Catherine Nelson is a writer, researcher and editor in international affairs with a focus on Africa. She holds 12 years of experience across several regions, including East Africa, the Andes, and the Baltic states. She has returned most recently from the Great Lakes Region of Africa where she conducted conflict and justice research on Truth and Reconciliation Commissions (TRCs) in Rwanda and Burundi. She specializes in alternative dispute resolution, human rights, gender, and peacekeeping and the rule of law. Earlier research focused on forced migration and land rights, and Catherine received an MA in Migration Studies from the Brussels School of International Studies, University of Kent (2009).


Scott Ross graduated from Arizona State University where he triple-majored in Secondary Education, American History, and Global Studies.  As a part of his Global Studies coursework, he volunteered at a number of organizations in Lira, Uganda in 2010.  He also taught high school American History and Government classes full-time as a part of his Education degree.  His interest in African studies centers around the history of how states approach conflict resolution and how the International Criminal Court gets involved in conflicts today.  At Yale, he hopes to concentrate on history and politics to learn more about the interplay between international law and conflicts. He is also interested in non-governmental organizations' work regarding human rights in central Africa. In his free time he enjoys spending too much time on Twitter, playing racquetball, blogging, and spending time with his wife.

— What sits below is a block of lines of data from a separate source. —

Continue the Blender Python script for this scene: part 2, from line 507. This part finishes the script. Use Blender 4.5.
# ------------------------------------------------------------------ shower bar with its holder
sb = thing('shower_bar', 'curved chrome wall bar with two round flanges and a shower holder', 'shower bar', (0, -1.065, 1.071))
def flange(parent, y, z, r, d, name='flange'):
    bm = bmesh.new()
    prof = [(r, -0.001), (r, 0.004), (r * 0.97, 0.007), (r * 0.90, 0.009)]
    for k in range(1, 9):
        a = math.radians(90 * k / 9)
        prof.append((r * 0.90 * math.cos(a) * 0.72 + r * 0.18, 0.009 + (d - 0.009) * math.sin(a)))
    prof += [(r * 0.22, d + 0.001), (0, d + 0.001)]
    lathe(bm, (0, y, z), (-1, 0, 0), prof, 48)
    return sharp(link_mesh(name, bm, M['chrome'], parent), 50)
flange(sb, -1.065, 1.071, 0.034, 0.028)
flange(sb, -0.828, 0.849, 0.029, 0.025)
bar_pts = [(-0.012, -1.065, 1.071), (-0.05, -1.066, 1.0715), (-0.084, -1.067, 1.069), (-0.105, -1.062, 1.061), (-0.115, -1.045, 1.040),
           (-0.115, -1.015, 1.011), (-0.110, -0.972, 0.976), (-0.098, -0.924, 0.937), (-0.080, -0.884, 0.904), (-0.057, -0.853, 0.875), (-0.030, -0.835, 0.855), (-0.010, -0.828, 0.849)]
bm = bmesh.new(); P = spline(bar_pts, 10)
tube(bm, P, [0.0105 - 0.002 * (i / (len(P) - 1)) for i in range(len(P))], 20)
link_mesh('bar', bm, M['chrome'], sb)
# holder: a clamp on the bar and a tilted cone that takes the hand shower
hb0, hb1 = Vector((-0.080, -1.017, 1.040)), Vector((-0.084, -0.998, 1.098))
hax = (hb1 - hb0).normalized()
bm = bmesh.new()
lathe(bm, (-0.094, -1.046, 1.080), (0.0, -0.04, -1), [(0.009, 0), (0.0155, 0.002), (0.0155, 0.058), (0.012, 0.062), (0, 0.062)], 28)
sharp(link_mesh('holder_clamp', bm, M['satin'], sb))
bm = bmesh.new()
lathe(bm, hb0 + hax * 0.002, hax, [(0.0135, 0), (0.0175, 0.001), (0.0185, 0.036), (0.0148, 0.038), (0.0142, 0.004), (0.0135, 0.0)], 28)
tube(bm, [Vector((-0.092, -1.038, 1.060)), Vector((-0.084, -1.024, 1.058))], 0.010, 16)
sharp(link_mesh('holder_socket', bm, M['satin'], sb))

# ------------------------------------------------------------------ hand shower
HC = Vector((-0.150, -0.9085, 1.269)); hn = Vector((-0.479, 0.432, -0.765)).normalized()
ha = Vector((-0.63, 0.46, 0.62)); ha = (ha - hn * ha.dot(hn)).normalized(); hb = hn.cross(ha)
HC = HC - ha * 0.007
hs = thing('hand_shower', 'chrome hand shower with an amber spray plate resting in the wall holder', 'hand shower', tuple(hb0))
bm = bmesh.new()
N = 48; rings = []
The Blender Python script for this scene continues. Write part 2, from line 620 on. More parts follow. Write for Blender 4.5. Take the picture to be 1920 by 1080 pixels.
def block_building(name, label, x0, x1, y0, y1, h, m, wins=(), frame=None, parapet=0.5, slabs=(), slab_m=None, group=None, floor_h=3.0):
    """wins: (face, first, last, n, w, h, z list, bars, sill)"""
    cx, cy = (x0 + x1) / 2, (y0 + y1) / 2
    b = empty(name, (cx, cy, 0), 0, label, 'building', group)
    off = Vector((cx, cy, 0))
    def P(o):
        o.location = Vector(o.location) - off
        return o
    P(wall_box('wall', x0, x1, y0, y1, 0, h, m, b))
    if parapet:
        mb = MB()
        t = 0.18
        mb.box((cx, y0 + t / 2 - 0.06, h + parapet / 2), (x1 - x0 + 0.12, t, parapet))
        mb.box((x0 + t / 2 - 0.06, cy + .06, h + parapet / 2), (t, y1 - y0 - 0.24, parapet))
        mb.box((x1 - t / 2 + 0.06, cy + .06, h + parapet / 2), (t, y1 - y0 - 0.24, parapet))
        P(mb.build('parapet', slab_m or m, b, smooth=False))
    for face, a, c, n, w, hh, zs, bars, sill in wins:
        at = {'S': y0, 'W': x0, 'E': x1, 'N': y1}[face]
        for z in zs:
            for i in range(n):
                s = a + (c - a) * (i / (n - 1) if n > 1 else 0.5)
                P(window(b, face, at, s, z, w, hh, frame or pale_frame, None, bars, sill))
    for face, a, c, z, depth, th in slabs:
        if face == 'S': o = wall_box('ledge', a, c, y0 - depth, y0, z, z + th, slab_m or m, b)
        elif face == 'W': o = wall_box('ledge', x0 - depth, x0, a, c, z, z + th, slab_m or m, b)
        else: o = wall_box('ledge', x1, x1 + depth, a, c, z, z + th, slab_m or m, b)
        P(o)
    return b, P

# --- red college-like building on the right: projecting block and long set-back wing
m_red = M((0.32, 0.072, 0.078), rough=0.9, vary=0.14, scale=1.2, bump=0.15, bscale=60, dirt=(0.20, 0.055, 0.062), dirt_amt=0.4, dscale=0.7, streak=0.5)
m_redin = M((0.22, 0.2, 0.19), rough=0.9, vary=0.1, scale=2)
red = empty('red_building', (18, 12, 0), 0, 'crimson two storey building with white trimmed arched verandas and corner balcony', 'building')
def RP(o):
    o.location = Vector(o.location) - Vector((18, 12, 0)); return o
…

Kevin Winn graduated from Emory University in May of 2011 with a BA in African Studies and Middle Eastern Studies. While there, he studied Arabic for three years, which sparked his interest in North Africa. After graduating, Kevin moved to Agadir, Morocco to teach English at an elementary school for a semester. Once returning, he began an internship at The Carter Center in Atlanta, Georgia where he worked in the Office of Development. While at The Carter Center, Kevin worked closely with staff members to solicit possible donors to The Carter Center’s health and peace programs in Africa and the Middle East. This internship, along with coursework at Emory University, got him interested in focusing on the postcolonial history of Eastern and Southern Africa. As a graduate student, Kevin hopes to broaden his understanding of the Arabic language as well as learn Kiswahili.